Your Father Who Sees in Private

When I was a college professor one of my regular classes was research methods. In that course we spent considerable time on survey design and consideration of what methods worked best for highly sensitive topics. One might wonder what topics fall within the category of highly sensitive. If you guessed money, you guessed correctly. People would rather tell you about a host of personal beliefs and practices than disclose how much money they earn and how much they are worth. You have likely seen the outcome of this where surveyed income is reported in broad income categories. In another course on inequality we would consider the social conditions that led wealthy people to conspicuously consume their wealth and the non-wealthy to engage in practices where they tried to pass as a member of the leisure class. My students were going to have to swim in our collective cultural pool, but I wanted them to do so as somewhat informed participants. A few, perhaps, were able to find their way in life less stressed by norms of material accumulation.

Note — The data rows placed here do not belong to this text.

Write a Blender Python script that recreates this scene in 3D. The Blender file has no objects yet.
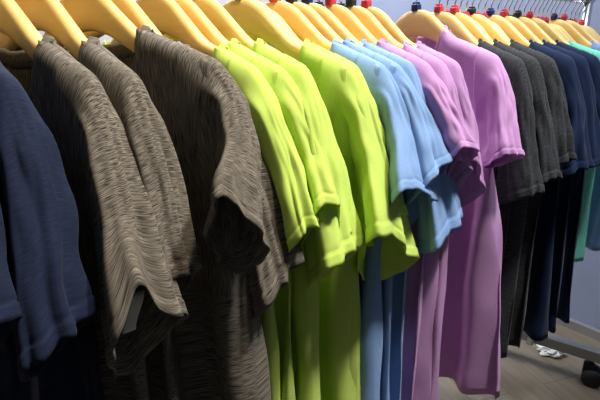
import bpy, bmesh, math, random
from mathutils import Vector, noise

C = bpy.context.scene.collection
SC = bpy.context.scene
PI = math.pi
ZC = 1.12                                  # camera height: about the shoulder line of the shirts

# ------------------------------------------------------------------ camera
cam_d = bpy.data.cameras.new('camera')
cam = bpy.data.objects.new('camera', cam_d)
C.objects.link(cam)
cam_d.sensor_width = 36.0
cam_d.lens = 480.0 / 600.0 * 36.0
cam_d.clip_start = 0.01
cam.location = (0.68, 0.0, ZC)
cam.rotation_euler = (PI / 2 - math.atan(155 / 480), 0, math.radians(52))
SC.camera = cam

# ------------------------------------------------------------------ world, lamps, exposure
SC.view_settings.view_transform = 'Standard'
SC.view_settings.look = 'None'
SC.view_settings.gamma = 1.0
SC.view_settings.use_curve_mapping = False
SC.view_settings.exposure = 0.38
world = bpy.data.worlds.new('world')
SC.world = world
world.use_nodes = True
bg = world.node_tree.nodes['Background']
bg.inputs[0].default_value = (0.80, 0.90, 1.0, 1)
bg.inputs[1].default_value = 0.04


def area(name, loc, target, size, power, col, size_y=None):
    ld = bpy.data.lights.new(name, 'AREA')
    ld.energy = power
    ld.color = col
    ld.size = size
    if size_y:
        ld.shape = 'RECTANGLE'
        ld.size_y = size_y
    o = bpy.data.objects.new(name, ld)
    C.objects.link(o)
    o.location = loc
    o.rotation_euler = (Vector(target) - Vector(loc)).to_track_quat('-Z', 'Y').to_euler()
    return o


def spot(name, loc, target, power, cone, col, rad=0.06, blend=1.0):
    ld = bpy.data.lights.new(name, 'SPOT')
    ld.energy = power
    ld.color = col
    ld.spot_size = math.radians(cone)
    ld.spot_blend = blend
    ld.shadow_soft_size = rad
    o = bpy.data.objects.new(name, ld)
    C.objects.link(o)
    o.location = loc
    o.rotation_euler = (Vector(target) - Vector(loc)).to_track_quat('-Z', 'Y').to_euler()
    return o


# ceiling track spots over the aisle, aimed at the shoulders of the shirts
spot('track_spot_warm', (0.62, 0.55, 2.35), (0.15, 0.16, 1.18), 60, 48, (1.0, 0.86, 0.62), 0.07)
spot('track_spot_aisle', (0.72, 0.95, 2.5), (0.17, 0.60, 1.12), 132, 58, (1.0, 0.96, 0.90), 0.08)
spot('track_spot_far', (0.62, 1.50, 2.5), (0.14, 1.12, 1.14), 62, 54, (0.92, 0.96, 1.0), 0.08)
area('far_wall_fill', (-1.0, 1.1, 2.75), (-1.25, 1.7, 1.25), 0.5, 30, (0.86, 0.92, 1.0))  # added fill light that brightens the blue-grey end wall, not a shop fitting
area('back_wall_fill', (-1.35, 0.5, 2.75), (-1.9, 0.6, 1.5), 0.6, 30, (1.0, 0.97, 0.94))  # invented lamp behind the rack, lifts the pale wall the spots leave dark
area('ceiling_panel', (0.5, 1.0, 2.85), (0.5, 1.0, 0.0), 1.2, 6.5, (0.95, 0.97, 1.0))

# ------------------------------------------------------------------ helpers


def link(name, me, mat=None, parent=None):
    o = bpy.data.objects.new(name, me)
    C.objects.link(o)
    if mat is not None and not me.materials:
        me.materials.append(mat)
    if parent is not None:
        o.parent = parent
    return o


def thing(name, label, cat, loc=(0, 0, 0), rz=0.0, group=None):
    o = bpy.data.objects.new(name, None)
    o.empty_display_size = 0.05
    C.objects.link(o)
    o.location = loc
    o.rotation_euler = (0, 0, rz)
    o['label'] = label
    o['category'] = cat
    if group:
        o['group'] = group
    return o


def smooth(me):
    for p in me.polygons:
        p.use_smooth = True


def bm_done(bm, name, mat, parent=None, sm=True):
    bmesh.ops.recalc_face_normals(bm, faces=bm.faces)
    me = bpy.data.meshes.new(name)
    bm.to_mesh(me)
    bm.free()
    if sm:
        smooth(me)
    return link(name, me, mat, parent)


def box(bm, x0, x1, y0, y1, z0, z1, bev=0.0):
    r = bmesh.ops.create_cube(bm, size=1.0)
    vs = r['verts']
    for v in vs:
        v.co = Vector(((x0 + x1) / 2 + v.co.x * (x1 - x0), (y0 + y1) / 2 + v.co.y * (y1 - y0), (z0 + z1) / 2 + v.co.z * (z1 - z0)))
    if bev > 0:
        es = list({e for v in vs for e in v.link_edges})
        bmesh.ops.bevel(bm, geom=es, offset=bev, segments=2, affect='EDGES', profile=0.5)


def tube(bm, pts, r, n=10, caps=True):
    """round tube along a list of points"""
    pts = [Vector(p) for p in pts]
    rings = []
    prev = None
    for i, p in enumerate(pts):
        d = (pts[min(i + 1, len(pts) - 1)] - pts[max(i - 1, 0)]).normalized()
        if prev is None:
            a = Vector((0, 0, 1)) if abs(d.z) < 0.9 else Vector((1, 0, 0))
            e1 = d.cross(a).normalized()
        else:
            e1 = (prev - d * prev.dot(d)).normalized()
        prev = e1
        e2 = d.cross(e1)
        rr = r[i] if isinstance(r, (list, tuple)) else r
        rings.append([bm.verts.new(p + (e1 * math.cos(2 * PI * k / n) + e2 * math.sin(2 * PI * k / n)) * rr) for k in range(n)])
    for a, b in zip(rings, rings[1:]):
        for k in range(n):
            bm.faces.new((a[k], a[(k + 1) % n], b[(k + 1) % n], b[k]))
    if caps:
        bm.faces.new(rings[0][::-1])
        bm.faces.new(rings[-1])


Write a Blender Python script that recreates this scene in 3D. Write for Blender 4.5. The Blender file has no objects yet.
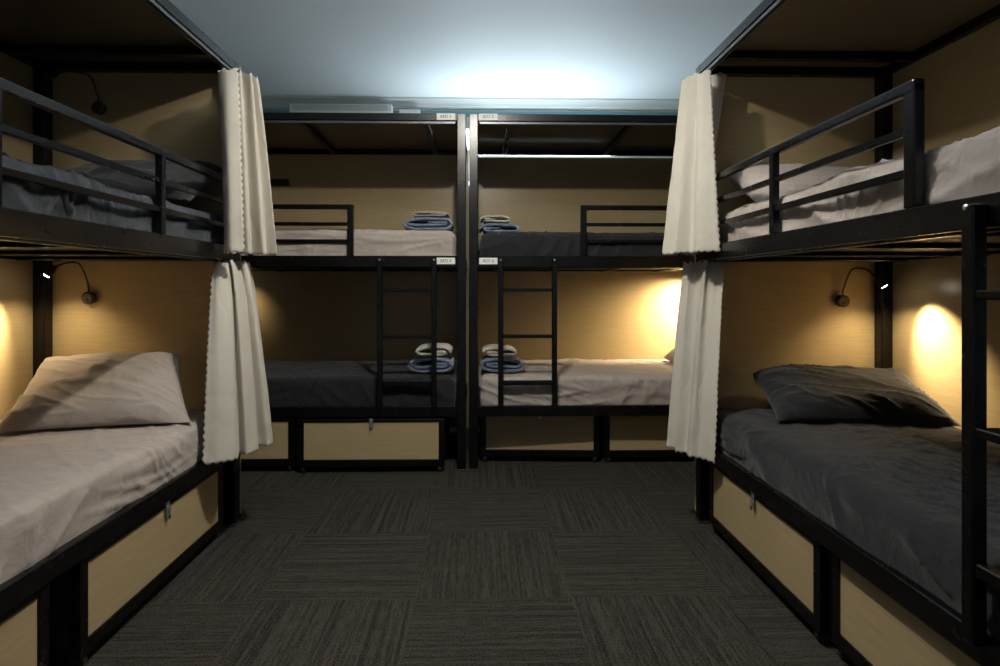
import bpy, bmesh, math, random
from mathutils import Vector, Matrix, noise
R = math.radians
SC = bpy.context.scene
COL = SC.collection
rnd = random.Random(7)

# ------------------------------------------------------------------ materials
def new_mat(name):
    m = bpy.data.materials.new(name); m.use_nodes = True
    nt = m.node_tree
    return m, nt, nt.nodes['Principled BSDF']

def plain(name, col, rough=0.5, metal=0.0, spec=0.5, noise_amt=0.0, scale=40):
    m, nt, b = new_mat(name)
    b.inputs['Base Color'].default_value = (*col, 1)
    b.inputs['Roughness'].default_value = rough
    b.inputs['Metallic'].default_value = metal
    b.inputs['Specular IOR Level'].default_value = spec
    if noise_amt:
        tc = nt.nodes.new('ShaderNodeTexCoord'); n = nt.nodes.new('ShaderNodeTexNoise')
        n.inputs['Scale'].default_value = scale
        mp = nt.nodes.new('ShaderNodeMapRange')
        mp.inputs[3].default_value = max(0.02, rough-noise_amt); mp.inputs[4].default_value = rough+noise_amt
        nt.links.new(tc.outputs['Object'], n.inputs['Vector'])
        nt.links.new(n.outputs['Fac'], mp.inputs[0]); nt.links.new(mp.outputs[0], b.inputs['Roughness'])
    return m

def fabric(name, col, var=0.12, rough=0.95, bump=0.25, wscale=14, sheen=0.2):
    m, nt, b = new_mat(name)
    N, L = nt.nodes, nt.links
    b.inputs['Roughness'].default_value = rough
    b.inputs['Specular IOR Level'].default_value = 0.15
    b.inputs['Sheen Weight'].default_value = sheen
    tc = N.new('ShaderNodeTexCoord')
    n1 = N.new('ShaderNodeTexNoise'); n1.inputs['Scale'].default_value = 9; n1.inputs['Detail'].default_value = 5
    L.new(tc.outputs['Object'], n1.inputs['Vector'])
    ramp = N.new('ShaderNodeValToRGB')
    ramp.color_ramp.elements[0].position = 0.3; ramp.color_ramp.elements[1].position = 0.7
    ramp.color_ramp.elements[0].color = (*[c*(1-var) for c in col], 1)
    ramp.color_ramp.elements[1].color = (*[min(1, c*(1+var)) for c in col], 1)
    L.new(n1.outputs['Fac'], ramp.inputs[0]); L.new(ramp.outputs[0], b.inputs['Base Color'])
    n2 = N.new('ShaderNodeTexNoise'); n2.inputs['Scale'].default_value = 420; n2.inputs['Detail'].default_value = 2
    n3 = N.new('ShaderNodeTexNoise'); n3.inputs['Scale'].default_value = wscale; n3.inputs['Detail'].default_value = 4
    n3.inputs['Distortion'].default_value = 0.5
    for n in (n2, n3): L.new(tc.outputs['Object'], n.inputs['Vector'])
    b1 = N.new('ShaderNodeBump'); b1.inputs['Strength'].default_value = 0.15; b1.inputs['Distance'].default_value = 0.002
    b2 = N.new('ShaderNodeBump'); b2.inputs['Strength'].default_value = bump; b2.inputs['Distance'].default_value = 0.03
    L.new(n2.outputs['Fac'], b1.inputs['Height']); L.new(n3.outputs['Fac'], b2.inputs['Height'])
    L.new(b1.outputs[0], b2.inputs['Normal']); L.new(b2.outputs[0], b.inputs['Normal'])
    return m

def wood(name, c1, c2, rough=0.36, stretch=(3, 3, 60)):
    m, nt, b = new_mat(name)
    N, L = nt.nodes, nt.links
    tc = N.new('ShaderNodeTexCoord'); mp = N.new('ShaderNodeMapping')
    mp.inputs['Scale'].default_value = stretch
    n = N.new('ShaderNodeTexNoise'); n.inputs['Scale'].default_value = 3.0; n.inputs['Detail'].default_value = 9
    n.inputs['Roughness'].default_value = 0.65; n.inputs['Distortion'].default_value = 0.4
    L.new(tc.outputs['Object'], mp.inputs[0]); L.new(mp.outputs[0], n.inputs['Vector'])
    ramp = N.new('ShaderNodeValToRGB')
    ramp.color_ramp.elements[0].position = 0.32; ramp.color_ramp.elements[1].position = 0.68
    ramp.color_ramp.elements[0].color = (*c1, 1); ramp.color_ramp.elements[1].color = (*c2, 1)
    L.new(n.outputs['Fac'], ramp.inputs[0]); L.new(ramp.outputs[0], b.inputs['Base Color'])
    b.inputs['Roughness'].default_value = rough
    b.inputs['Specular IOR Level'].default_value = 0.4
    bp = N.new('ShaderNodeBump'); bp.inputs['Strength'].default_value = 0.06; bp.inputs['Distance'].default_value = 0.002
    L.new(n.outputs['Fac'], bp.inputs['Height']); L.new(bp.outputs[0], b.inputs['Normal'])
    return m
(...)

You have likely heard many times that Jesus had much to say about money. In Matthew 6, Jesus tells us to give alms, to pray, and to fast without making a show of it all. These three acts of piety - of ways of honoring God and coming closer to God - are of one body of a lived faith. Giving alms, for example, is a faithful response to prayer and prayers answered. Fasting supports alms giving by redirecting resources from personal use to the needs of others and prayer supports fasting. We should, of course, pray about our giving. Note that Jesus does not say, “if you decide to do these” but he assumes that all will and that there is a right and wrong way for doing so. In all three acts, we are to do so in private, and God will see because God knows all. Jesus understood that people used their wealth conspicuously to gain the admiration of others. He understood that money could take the heart captive and that it could come to be ones master. So he said this like, “No one can serve two masters; for a slave will either hate the one and love the other, or be devoted to the one and despise the other. You cannot serve God and wealth.” And, “Therefore I tell you, do not worry about your life, what you will eat or what you will drink, or about your body, what you will wear. ... But strive first for the kingdom of God and his righteousness, and all these things will be given to you as well.”

Christians, including church leaders, are probably not so different from others. They also do not like to talk about money, certainly not their own. I doubt many would volunteer to report their income to their church, though some do, and I doubt many would want their priest or pastor to look at the financials and see how much they give to the church. Be assured that that does not happen at Good Shepherd. Later this month you will receive your 2018 pledge card. What I ask is that all of us take Jesus at his word and pray about our giving. I ask that you consider where you might fast in order to increase your gift. What you decide to give to the church is what you and God have come to in prayer. That is a sacred vow that you will make with God in private, trusting that God will help you fulfill that vow.